Today, at the market, a middle-aged couple, squeezing
tomatoes. They remind me of you, one gaunt, grey,
with sharp cheekbones; the other large and reddish.
I remember you exiting the plane at the Missoula airport,
both in huge fur coats, New York queers and proud
of it. Christmas, and you two glittered and grinned
brighter than the trees. I wish I could tell you, again,
how you filled up my house with your games and quarrels,
and how I miss you now, all the empty corners. Every day
there is something I wish I could tell you. A woman
at my office has a Mariachi band made of stuffed frogs
and tin guitars. I am making a garden, dreaming
into spring, pale daffodils, crocus, orange columbine.
The sunroom will have a heated floor of satillo tile.

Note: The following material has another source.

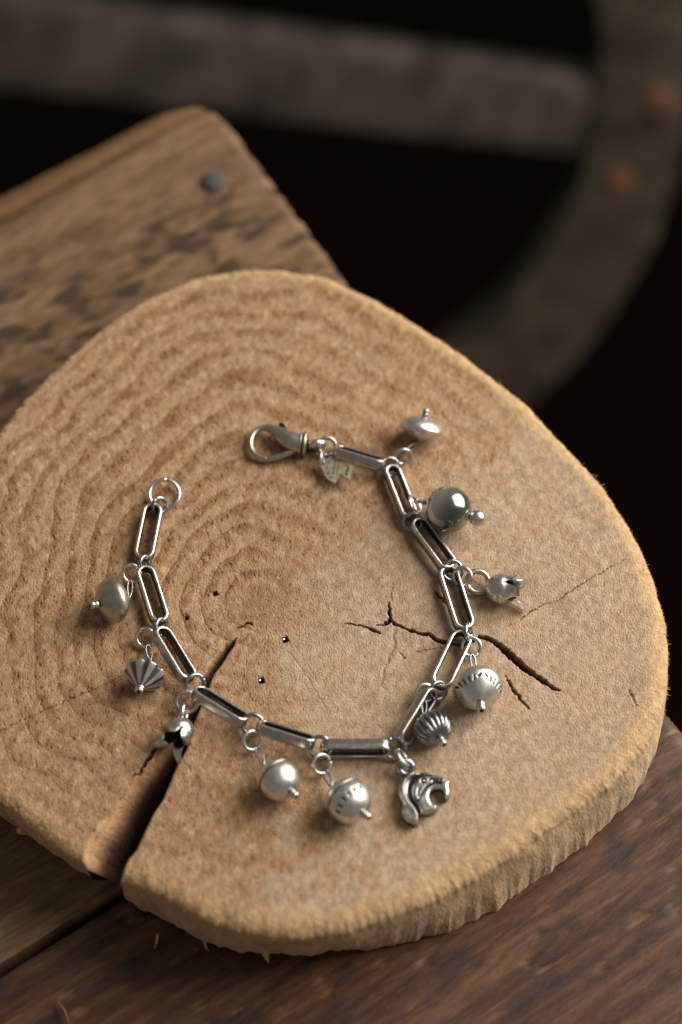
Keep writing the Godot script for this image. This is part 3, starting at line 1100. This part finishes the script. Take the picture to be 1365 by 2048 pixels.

I gave your buffalo robe to a Chickasaw poet, who one day
will give it to her daughter, and she to hers. I have tried
to put your things where they belong. The Hudson Bay painting
to a man who never loved a picture before. Your gold
LaBaron convertible to the artist who painted the woods
you went into, finally. Sometimes I look for you there.
Are you where you belong?
Wow. That poem gives me tingles. I know the sentiment of every day there is something I want to tell you. Lovely elegy.
Posted by: Pearl | 01 December 2006 at 12:10 PM
Sad and lovely.
Posted by: Patia | 01 December 2006 at 12:46 PM
I echo Patia's words.
Posted by: Kimberly | 02 December 2006 at 01:49 PM
This is beautiful.
Posted by: Bitterroot | 03 December 2006 at 06:54 PM
Oh, wow. Oh wow. Sad - and so very lovely.